#### [What you are asked to do]
Once the pictures are set aside, transcribe the remaining data exactly.
━━━━━━━━━━
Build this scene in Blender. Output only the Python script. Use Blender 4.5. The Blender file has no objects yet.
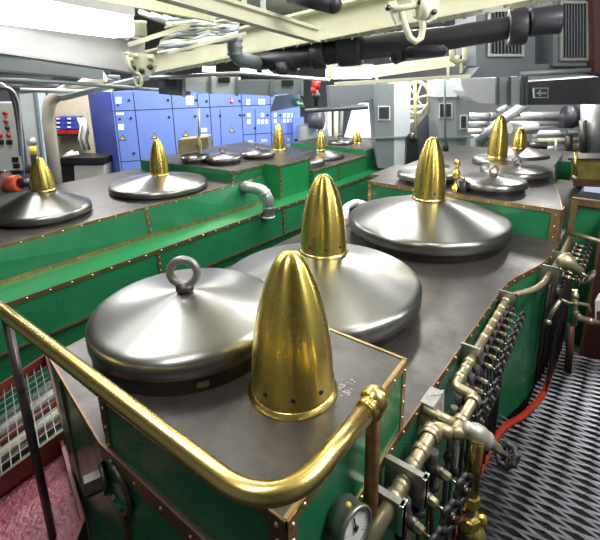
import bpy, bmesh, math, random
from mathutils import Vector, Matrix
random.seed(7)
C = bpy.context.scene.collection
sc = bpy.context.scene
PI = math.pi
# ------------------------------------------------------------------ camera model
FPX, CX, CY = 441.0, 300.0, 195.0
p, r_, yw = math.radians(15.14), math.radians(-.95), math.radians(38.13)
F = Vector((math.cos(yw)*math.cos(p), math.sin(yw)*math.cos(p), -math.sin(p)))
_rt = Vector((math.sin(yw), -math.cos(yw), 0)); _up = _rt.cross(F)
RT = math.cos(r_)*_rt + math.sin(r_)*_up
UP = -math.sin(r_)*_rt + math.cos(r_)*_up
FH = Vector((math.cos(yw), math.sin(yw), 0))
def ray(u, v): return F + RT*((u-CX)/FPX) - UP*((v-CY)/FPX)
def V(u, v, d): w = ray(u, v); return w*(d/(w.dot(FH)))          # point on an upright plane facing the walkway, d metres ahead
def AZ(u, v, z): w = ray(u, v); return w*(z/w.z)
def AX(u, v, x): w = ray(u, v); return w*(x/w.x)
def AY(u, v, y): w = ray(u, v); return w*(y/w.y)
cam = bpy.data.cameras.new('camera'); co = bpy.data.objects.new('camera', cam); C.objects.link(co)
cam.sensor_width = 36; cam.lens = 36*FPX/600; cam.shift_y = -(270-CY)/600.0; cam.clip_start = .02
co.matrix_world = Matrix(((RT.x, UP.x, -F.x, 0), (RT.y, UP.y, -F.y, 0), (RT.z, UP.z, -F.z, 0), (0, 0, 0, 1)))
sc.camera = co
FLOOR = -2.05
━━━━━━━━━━
#### [Solution to the exercise]
Build this scene in Blender. Output only the Python script. Use Blender 4.5. The Blender file has no objects yet.
import bpy, bmesh, math, random
from mathutils import Vector, Matrix
random.seed(7)
C = bpy.context.scene.collection
sc = bpy.context.scene
PI = math.pi
# ------------------------------------------------------------------ camera model
FPX, CX, CY = 441.0, 300.0, 195.0
p, r_, yw = math.radians(15.14), math.radians(-.95), math.radians(38.13)
F = Vector((math.cos(yw)*math.cos(p), math.sin(yw)*math.cos(p), -math.sin(p)))
_rt = Vector((math.sin(yw), -math.cos(yw), 0)); _up = _rt.cross(F)
RT = math.cos(r_)*_rt + math.sin(r_)*_up
UP = -math.sin(r_)*_rt + math.cos(r_)*_up
FH = Vector((math.cos(yw), math.sin(yw), 0))
def ray(u, v): return F + RT*((u-CX)/FPX) - UP*((v-CY)/FPX)
def V(u, v, d): w = ray(u, v); return w*(d/(w.dot(FH)))          # point on an upright plane facing the walkway, d metres ahead
def AZ(u, v, z): w = ray(u, v); return w*(z/w.z)
def AX(u, v, x): w = ray(u, v); return w*(x/w.x)
def AY(u, v, y): w = ray(u, v); return w*(y/w.y)
cam = bpy.data.cameras.new('camera'); co = bpy.data.objects.new('camera', cam); C.objects.link(co)
cam.sensor_width = 36; cam.lens = 36*FPX/600; cam.shift_y = -(270-CY)/600.0; cam.clip_start = .02
co.matrix_world = Matrix(((RT.x, UP.x, -F.x, 0), (RT.y, UP.y, -F.y, 0), (RT.z, UP.z, -F.z, 0), (0, 0, 0, 1)))
sc.camera = co
FLOOR = -2.05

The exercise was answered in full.